> [What you are asked to do]: Reproduce the material in full, unchanged.

> [Available data]:

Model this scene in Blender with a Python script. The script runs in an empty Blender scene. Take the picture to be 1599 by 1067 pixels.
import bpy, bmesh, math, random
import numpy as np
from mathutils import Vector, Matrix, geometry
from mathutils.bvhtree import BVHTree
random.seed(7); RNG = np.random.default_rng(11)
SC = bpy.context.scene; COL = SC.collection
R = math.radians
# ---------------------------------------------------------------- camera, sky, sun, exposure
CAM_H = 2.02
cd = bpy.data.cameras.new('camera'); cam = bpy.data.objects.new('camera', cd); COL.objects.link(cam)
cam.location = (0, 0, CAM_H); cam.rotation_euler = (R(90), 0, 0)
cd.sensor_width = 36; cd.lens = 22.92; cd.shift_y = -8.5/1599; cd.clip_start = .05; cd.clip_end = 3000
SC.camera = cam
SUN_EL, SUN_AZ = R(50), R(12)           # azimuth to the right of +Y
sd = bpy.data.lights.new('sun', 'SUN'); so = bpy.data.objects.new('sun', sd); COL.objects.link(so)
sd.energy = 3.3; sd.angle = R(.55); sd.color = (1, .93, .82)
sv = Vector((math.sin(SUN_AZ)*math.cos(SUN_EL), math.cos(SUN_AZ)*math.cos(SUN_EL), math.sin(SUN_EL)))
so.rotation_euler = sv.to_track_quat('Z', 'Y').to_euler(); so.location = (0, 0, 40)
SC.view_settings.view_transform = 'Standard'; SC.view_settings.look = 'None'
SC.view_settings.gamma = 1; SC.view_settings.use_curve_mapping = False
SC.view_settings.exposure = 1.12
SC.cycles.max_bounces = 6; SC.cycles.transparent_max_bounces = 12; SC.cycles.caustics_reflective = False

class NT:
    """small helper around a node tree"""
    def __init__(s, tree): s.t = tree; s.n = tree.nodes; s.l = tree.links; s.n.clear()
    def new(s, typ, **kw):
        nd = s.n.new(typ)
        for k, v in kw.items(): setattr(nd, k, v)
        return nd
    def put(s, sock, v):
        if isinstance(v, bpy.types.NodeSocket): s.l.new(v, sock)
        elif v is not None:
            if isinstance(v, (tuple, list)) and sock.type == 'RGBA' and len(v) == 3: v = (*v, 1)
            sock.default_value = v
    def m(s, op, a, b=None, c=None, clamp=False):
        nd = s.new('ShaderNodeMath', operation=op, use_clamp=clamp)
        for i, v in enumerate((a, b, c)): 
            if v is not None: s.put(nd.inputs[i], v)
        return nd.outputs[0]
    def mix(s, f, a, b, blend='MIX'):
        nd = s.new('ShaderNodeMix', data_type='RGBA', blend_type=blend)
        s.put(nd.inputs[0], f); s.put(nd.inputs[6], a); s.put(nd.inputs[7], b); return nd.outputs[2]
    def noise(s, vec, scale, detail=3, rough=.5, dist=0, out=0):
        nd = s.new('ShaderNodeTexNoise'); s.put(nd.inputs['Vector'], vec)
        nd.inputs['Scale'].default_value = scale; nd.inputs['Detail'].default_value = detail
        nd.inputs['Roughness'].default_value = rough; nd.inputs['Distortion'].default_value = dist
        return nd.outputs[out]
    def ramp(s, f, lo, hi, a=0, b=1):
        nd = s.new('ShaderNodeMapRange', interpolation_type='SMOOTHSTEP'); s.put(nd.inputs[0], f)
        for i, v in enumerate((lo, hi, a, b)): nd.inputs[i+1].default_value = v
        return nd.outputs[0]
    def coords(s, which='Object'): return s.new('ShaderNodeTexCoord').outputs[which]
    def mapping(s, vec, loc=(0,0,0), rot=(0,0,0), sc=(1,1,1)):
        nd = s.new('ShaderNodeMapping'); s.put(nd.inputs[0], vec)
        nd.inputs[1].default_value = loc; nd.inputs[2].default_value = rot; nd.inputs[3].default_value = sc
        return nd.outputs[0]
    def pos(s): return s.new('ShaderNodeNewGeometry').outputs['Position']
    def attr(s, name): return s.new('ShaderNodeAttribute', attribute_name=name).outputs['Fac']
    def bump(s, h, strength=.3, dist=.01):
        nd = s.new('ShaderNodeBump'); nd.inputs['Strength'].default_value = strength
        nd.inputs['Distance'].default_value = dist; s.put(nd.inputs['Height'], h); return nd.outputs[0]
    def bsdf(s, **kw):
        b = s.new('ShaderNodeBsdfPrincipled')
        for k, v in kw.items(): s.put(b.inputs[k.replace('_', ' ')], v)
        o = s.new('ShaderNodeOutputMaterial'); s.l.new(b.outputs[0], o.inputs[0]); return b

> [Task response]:
Model this scene in Blender with a Python script. The script runs in an empty Blender scene. Take the picture to be 1599 by 1067 pixels.
import bpy, bmesh, math, random
import numpy as np
from mathutils import Vector, Matrix, geometry
from mathutils.bvhtree import BVHTree
random.seed(7); RNG = np.random.default_rng(11)
SC = bpy.context.scene; COL = SC.collection
R = math.radians
# ---------------------------------------------------------------- camera, sky, sun, exposure
CAM_H = 2.02
cd = bpy.data.cameras.new('camera'); cam = bpy.data.objects.new('camera', cd); COL.objects.link(cam)
cam.location = (0, 0, CAM_H); cam.rotation_euler = (R(90), 0, 0)
cd.sensor_width = 36; cd.lens = 22.92; cd.shift_y = -8.5/1599; cd.clip_start = .05; cd.clip_end = 3000
SC.camera = cam
SUN_EL, SUN_AZ = R(50), R(12)           # azimuth to the right of +Y
sd = bpy.data.lights.new('sun', 'SUN'); so = bpy.data.objects.new('sun', sd); COL.objects.link(so)
sd.energy = 3.3; sd.angle = R(.55); sd.color = (1, .93, .82)
sv = Vector((math.sin(SUN_AZ)*math.cos(SUN_EL), math.cos(SUN_AZ)*math.cos(SUN_EL), math.sin(SUN_EL)))
so.rotation_euler = sv.to_track_quat('Z', 'Y').to_euler(); so.location = (0, 0, 40)
SC.view_settings.view_transform = 'Standard'; SC.view_settings.look = 'None'
SC.view_settings.gamma = 1; SC.view_settings.use_curve_mapping = False
SC.view_settings.exposure = 1.12
SC.cycles.max_bounces = 6; SC.cycles.transparent_max_bounces = 12; SC.cycles.caustics_reflective = False

class NT:
    """small helper around a node tree"""
    def __init__(s, tree): s.t = tree; s.n = tree.nodes; s.l = tree.links; s.n.clear()
    def new(s, typ, **kw):
        nd = s.n.new(typ)
        for k, v in kw.items(): setattr(nd, k, v)
        return nd
    def put(s, sock, v):
        if isinstance(v, bpy.types.NodeSocket): s.l.new(v, sock)
        elif v is not None:
            if isinstance(v, (tuple, list)) and sock.type == 'RGBA' and len(v) == 3: v = (*v, 1)
            sock.default_value = v
    def m(s, op, a, b=None, c=None, clamp=False):
        nd = s.new('ShaderNodeMath', operation=op, use_clamp=clamp)
        for i, v in enumerate((a, b, c)): 
            if v is not None: s.put(nd.inputs[i], v)
        return nd.outputs[0]
    def mix(s, f, a, b, blend='MIX'):
        nd = s.new('ShaderNodeMix', data_type='RGBA', blend_type=blend)
        s.put(nd.inputs[0], f); s.put(nd.inputs[6], a); s.put(nd.inputs[7], b); return nd.outputs[2]
    def noise(s, vec, scale, detail=3, rough=.5, dist=0, out=0):
        nd = s.new('ShaderNodeTexNoise'); s.put(nd.inputs['Vector'], vec)
        nd.inputs['Scale'].default_value = scale; nd.inputs['Detail'].default_value = detail
        nd.inputs['Roughness'].default_value = rough; nd.inputs['Distortion'].default_value = dist
        return nd.outputs[out]
    def ramp(s, f, lo, hi, a=0, b=1):
        nd = s.new('ShaderNodeMapRange', interpolation_type='SMOOTHSTEP'); s.put(nd.inputs[0], f)
        for i, v in enumerate((lo, hi, a, b)): nd.inputs[i+1].default_value = v
        return nd.outputs[0]
    def coords(s, which='Object'): return s.new('ShaderNodeTexCoord').outputs[which]
    def mapping(s, vec, loc=(0,0,0), rot=(0,0,0), sc=(1,1,1)):
        nd = s.new('ShaderNodeMapping'); s.put(nd.inputs[0], vec)
        nd.inputs[1].default_value = loc; nd.inputs[2].default_value = rot; nd.inputs[3].default_value = sc
        return nd.outputs[0]
    def pos(s): return s.new('ShaderNodeNewGeometry').outputs['Position']
    def attr(s, name): return s.new('ShaderNodeAttribute', attribute_name=name).outputs['Fac']
    def bump(s, h, strength=.3, dist=.01):
        nd = s.new('ShaderNodeBump'); nd.inputs['Strength'].default_value = strength
        nd.inputs['Distance'].default_value = dist; s.put(nd.inputs['Height'], h); return nd.outputs[0]
    def bsdf(s, **kw):
        b = s.new('ShaderNodeBsdfPrincipled')
        for k, v in kw.items(): s.put(b.inputs[k.replace('_', ' ')], v)
        o = s.new('ShaderNodeOutputMaterial'); s.l.new(b.outputs[0], o.inputs[0]); return b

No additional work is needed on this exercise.